Отметим и настоящее восстание среди американских славистов и советологов против прежде господствовавшей ортодоксии, объяснявшей абсолютно все в советской истории, политике, культуре и обществе единственным омни-фактором тоталитаризма. Новое поколение «ревизионистов» (по отношению к теории тоталитаризма), воспользовавшись удачным моментом разрядки напряженности в холодной войне, который облегчил доступ в страны советского блока, развернуло в 1970-е гг. целый фронт исследований по культуре, социальной и политической истории Восточной Европы. Это движение принесло обильный урожай публикаций, полных интересных нюансов и богатой эмпирики насчет многих процессов, личностей и событий советской истории, которые до наступления перестройки считались вотчиной наиболее ортодоксальных историков КПСС или того подавно – идеологическим табу.
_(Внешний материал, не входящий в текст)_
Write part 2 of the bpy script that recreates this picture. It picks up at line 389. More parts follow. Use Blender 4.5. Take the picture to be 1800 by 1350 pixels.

Как нередко случается в ходе научных переворотов, старшие лидеры школы модернизации на эту критику так и не ответили. Защищенные званиями и положением в ведущих университетах, они просто отступили в свои кабинеты. Школа модернизации ушла со сцены молча. Большинство бывших теоретиков модернизации в дальнейшем занималось рутинной преподавательской и академической работой. В забвении умерли Талкотт Парсонс и Роберт Мертон. Кое-кому удалось уйти из резко к ним охладевшей научной среды в экспертный консалтинг и политику – подобно Збигневу Бжезинскому, который в бытность свою молодым преподавателем Колумбийского университета сделал себе имя как один из наиболее ортодоксальных теоретиков тоталитаризма (кстати, Бжезинский преподавал тогда совместно с молодым африканистом Валлерстайном очень популярный среди студентов курс по политической модернизации незападных стран). Неукротимый Сэмюэл Хантингтон двадцать лет спустя предпринял попытку реванша с опубликованием преднамеренно провокационного прогноза столкновения цивилизаций[75]. Однако американский истеблишмент в конъюнктуре 1990-х гг. переживал эйфорию в связи с чудесным избавлением от советской угрозы, неожиданными экономическими затруднениями дотоле неудержимой Японии и наступлением беспрецедентного подъема американских финансовых рынков. Тем более что Китай им еще казался просто развивающейся страной, наконец последовавшей американской вере в рынки, а исламский фундаментализм переживал временную фазу спада. Поэтому потребитель оказался более склонен к оптимизму Фукуямы[76]и футурологии глобализации, нежели к мрачным пророчествам Хантингтона.